Najlepszym przykładem będzie tutaj dość powszechne użycie gitar akustycznych, faktycznie nadające muzyce melancholijnego nastroju – w dużo większym stopniu, niż partie metalowe. W tym miejscu warto wspomnieć o swego rodzaju ciekawostce: akustyk pojawia się w kilku utworach, ale w każdym z nich użyty jest tylko w początkowej części – gdy kompozycja się rozkręca, robi on miejsce swoim elektrycznym odpowiednikom. Niby nic szczególnego, ale jednak odnotowałem to jako element dodający płycie charakteru.
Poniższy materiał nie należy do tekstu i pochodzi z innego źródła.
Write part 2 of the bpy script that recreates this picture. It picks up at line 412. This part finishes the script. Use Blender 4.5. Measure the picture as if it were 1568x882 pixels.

Wszystkich utworów jest siedem, co daje nam trochę ponad pół godziny materiału. Może się to wydawać niewiele, ale z mojej perspektywy wrażenie to jest nieco złudne. Właściwie to ni to EPka, ni to „pełniak” – bardziej coś pomiędzy. W tym momencie pojawia się inne wrażenie, tym razem już szczere i wyraźne: album wydaje się być dłuższy, niż jest w rzeczywistości.
Jest to zapewne kwestia tego, że każda z kompozycji, mimo umieszczenia tu i ówdzie pewnych dekoracji (najciekawszym z nich zdecydowanie są akustyczne brzmienia, i to nie tylko dzięki formie ich zastosowania), nie różni się znacząco od pozostałych. Gdyby „Eternal Night” faktycznie zawierało kilka dodatkowych numerów, całość zaczęłaby mi się już chyba dłużyć. O ile nie byłyby one odpowiednio urozmaicone, bądź oryginalne względem reszty.
Wokal to z kolei moje drugie zaskoczenie. W sumie nie wiem, na co konkretnie się nastawiałem, ale przypuszczam, że między innymi na jakieś klasyczne, podniosłe heavymetalowe zaśpiewy. Ale nie, „Eternal Night” od strony wokalnej prezentuje się zupełnie inaczej. Zamiast falsetowych popisów mamy dość głęboki, lekko bulgoczący growl, może nieco zbyt jednostajny jak na tak melodyjną odmianę metalu. Z drugiej strony można powiedzieć, dzięki temu powstał wyraźny kontrast pomiędzy strefą wokalną a muzyczną.
Moje dwie ulubione części albumu to kolejno początek oraz koniec – dzięki temu powstała klamra spajająca ze sobą całość. Efekt dodatkowo potęguje fakt, że album zaczyna się i kończy w podobnym stylu. W „Before Night Falls” najlepiej zostało ukazane stopniowe rozbudowywanie kompozycji, spodobały mi się też bujające sekwencje gitarowe w środkowej części. Z kolei „Restless Oblivion” ujawniło przede mną bardziej psychodeliczne oblicze zespołu. Sama kompozycja wydała mi się także nieco bardziej rozbudowana i progresywna względem reszty. Wspomnę jeszcze o intrygujących solówkach w „Serenity„, ale to jednak jeszcze za mało, bym również wytypował ten utwór jako jednego z faworytów.
„Eternal Night” niby niczym wyjątkowym się nie wyróżnia, ale miło posłuchać czegoś, co mimo korzystania z najpowszechniejszych wzorców dodaje też coś od siebie. Drugi album Mepharis nie przemęcza ani nie wywołuje uśmiechu politowania. Jeśli szukacie brzmień zakorzenionych w klasycznym heavy metalu i jednocześnie macie dosyć świdrującego w uszach falsetu, śmiało sięgnijcie po „Eternal Night„. Przy tych dźwiękach można całkiem przyjemnie spędzić pół godziny, bez niedosytu i bez niedopowiedzeń.